▶ **WRITTEN INSTRUCTION**: Transcribe the lines from the start of the data below through the line with "sc.camera = cam", word for word and nothing more.

▶ **DATASET EXTRACT**:
- - -

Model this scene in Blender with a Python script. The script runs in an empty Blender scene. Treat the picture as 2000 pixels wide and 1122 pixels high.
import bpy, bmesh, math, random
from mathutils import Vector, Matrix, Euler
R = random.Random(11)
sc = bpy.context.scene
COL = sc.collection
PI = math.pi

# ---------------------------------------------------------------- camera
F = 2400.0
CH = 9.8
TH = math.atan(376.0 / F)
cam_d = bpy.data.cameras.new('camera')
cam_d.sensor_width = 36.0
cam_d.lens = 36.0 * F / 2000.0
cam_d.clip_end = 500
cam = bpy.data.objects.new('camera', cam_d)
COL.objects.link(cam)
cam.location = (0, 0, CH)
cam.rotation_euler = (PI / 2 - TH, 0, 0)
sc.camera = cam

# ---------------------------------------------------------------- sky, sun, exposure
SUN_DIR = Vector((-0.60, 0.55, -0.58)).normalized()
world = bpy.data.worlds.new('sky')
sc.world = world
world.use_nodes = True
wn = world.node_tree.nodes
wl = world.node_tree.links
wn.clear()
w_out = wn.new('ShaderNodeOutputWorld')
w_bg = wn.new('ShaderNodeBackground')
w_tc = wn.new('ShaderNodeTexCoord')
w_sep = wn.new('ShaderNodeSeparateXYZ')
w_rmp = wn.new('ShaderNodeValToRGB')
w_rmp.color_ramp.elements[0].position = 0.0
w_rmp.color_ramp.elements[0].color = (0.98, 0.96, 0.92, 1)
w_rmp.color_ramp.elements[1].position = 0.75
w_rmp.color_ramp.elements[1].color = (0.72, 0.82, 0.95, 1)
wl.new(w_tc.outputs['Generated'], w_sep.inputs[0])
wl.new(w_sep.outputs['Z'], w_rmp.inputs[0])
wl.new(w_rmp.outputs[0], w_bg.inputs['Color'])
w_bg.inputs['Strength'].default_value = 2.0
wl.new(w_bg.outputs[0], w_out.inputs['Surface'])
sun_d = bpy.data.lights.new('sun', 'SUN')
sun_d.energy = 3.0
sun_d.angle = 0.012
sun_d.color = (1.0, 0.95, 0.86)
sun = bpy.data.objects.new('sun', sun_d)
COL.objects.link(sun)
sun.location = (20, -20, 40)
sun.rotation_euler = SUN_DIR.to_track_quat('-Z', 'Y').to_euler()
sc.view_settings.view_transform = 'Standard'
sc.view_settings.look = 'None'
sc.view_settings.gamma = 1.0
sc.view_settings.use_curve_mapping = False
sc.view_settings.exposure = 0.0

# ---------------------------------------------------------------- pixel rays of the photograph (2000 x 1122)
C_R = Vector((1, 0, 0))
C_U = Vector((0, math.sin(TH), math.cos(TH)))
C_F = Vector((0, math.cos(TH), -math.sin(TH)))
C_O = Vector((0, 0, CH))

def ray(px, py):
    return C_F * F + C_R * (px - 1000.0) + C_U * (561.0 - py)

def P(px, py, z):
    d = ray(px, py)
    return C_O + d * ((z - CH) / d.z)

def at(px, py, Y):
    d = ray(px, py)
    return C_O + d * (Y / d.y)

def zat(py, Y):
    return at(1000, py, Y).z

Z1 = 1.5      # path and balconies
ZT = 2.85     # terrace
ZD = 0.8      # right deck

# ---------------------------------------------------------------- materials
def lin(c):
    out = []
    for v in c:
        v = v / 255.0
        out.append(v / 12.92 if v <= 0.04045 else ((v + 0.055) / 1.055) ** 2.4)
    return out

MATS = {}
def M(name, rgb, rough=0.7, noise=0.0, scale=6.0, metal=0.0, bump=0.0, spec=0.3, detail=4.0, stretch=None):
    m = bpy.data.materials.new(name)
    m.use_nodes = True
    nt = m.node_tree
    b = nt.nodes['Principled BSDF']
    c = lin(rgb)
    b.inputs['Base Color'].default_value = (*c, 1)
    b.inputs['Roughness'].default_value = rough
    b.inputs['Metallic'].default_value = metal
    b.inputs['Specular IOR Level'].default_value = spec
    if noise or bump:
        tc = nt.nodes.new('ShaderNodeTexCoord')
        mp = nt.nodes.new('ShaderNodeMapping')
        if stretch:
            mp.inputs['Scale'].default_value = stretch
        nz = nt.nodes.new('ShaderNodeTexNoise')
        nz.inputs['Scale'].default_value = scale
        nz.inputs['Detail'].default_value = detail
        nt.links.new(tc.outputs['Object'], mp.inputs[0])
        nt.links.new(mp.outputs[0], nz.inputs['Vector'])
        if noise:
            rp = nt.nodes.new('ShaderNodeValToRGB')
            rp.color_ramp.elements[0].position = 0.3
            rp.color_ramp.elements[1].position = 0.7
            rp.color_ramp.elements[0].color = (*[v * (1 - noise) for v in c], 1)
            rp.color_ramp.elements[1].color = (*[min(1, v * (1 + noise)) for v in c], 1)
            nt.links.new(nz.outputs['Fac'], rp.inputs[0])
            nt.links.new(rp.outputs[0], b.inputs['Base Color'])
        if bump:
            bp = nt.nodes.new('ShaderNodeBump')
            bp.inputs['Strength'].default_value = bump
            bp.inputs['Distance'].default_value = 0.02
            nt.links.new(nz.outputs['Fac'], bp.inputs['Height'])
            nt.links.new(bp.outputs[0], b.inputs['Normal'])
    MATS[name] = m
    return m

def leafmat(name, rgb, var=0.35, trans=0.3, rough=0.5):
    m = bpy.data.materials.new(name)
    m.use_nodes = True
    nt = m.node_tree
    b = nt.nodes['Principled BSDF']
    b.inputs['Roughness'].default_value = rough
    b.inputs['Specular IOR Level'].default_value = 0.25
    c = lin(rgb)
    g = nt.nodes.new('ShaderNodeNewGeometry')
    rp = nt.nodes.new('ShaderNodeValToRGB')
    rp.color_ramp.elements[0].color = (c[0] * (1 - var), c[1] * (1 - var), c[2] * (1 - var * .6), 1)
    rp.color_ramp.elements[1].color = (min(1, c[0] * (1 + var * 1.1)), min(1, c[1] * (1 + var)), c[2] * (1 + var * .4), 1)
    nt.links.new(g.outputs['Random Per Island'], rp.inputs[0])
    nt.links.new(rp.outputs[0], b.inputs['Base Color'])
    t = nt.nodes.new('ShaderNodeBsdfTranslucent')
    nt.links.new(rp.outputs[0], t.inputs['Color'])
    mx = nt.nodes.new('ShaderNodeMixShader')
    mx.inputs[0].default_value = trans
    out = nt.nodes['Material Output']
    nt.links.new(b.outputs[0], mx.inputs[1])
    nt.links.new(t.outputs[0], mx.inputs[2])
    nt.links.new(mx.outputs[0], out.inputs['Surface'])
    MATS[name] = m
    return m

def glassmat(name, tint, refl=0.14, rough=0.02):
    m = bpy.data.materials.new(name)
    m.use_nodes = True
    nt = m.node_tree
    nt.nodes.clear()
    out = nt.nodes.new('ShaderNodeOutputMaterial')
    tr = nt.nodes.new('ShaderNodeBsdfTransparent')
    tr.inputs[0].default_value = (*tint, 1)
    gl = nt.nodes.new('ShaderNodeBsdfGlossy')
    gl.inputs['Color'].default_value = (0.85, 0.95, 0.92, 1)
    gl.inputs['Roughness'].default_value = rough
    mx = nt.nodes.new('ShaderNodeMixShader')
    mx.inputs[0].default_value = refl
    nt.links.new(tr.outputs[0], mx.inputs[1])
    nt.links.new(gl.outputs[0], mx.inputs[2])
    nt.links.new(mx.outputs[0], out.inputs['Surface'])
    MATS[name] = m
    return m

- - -

▶ **OUTPUT OF THE TASK**:
Model this scene in Blender with a Python script. The script runs in an empty Blender scene. Treat the picture as 2000 pixels wide and 1122 pixels high.
import bpy, bmesh, math, random
from mathutils import Vector, Matrix, Euler
R = random.Random(11)
sc = bpy.context.scene
COL = sc.collection
PI = math.pi

# ---------------------------------------------------------------- camera
F = 2400.0
CH = 9.8
TH = math.atan(376.0 / F)
cam_d = bpy.data.cameras.new('camera')
cam_d.sensor_width = 36.0
cam_d.lens = 36.0 * F / 2000.0
cam_d.clip_end = 500
cam = bpy.data.objects.new('camera', cam_d)
COL.objects.link(cam)
cam.location = (0, 0, CH)
cam.rotation_euler = (PI / 2 - TH, 0, 0)
sc.camera = cam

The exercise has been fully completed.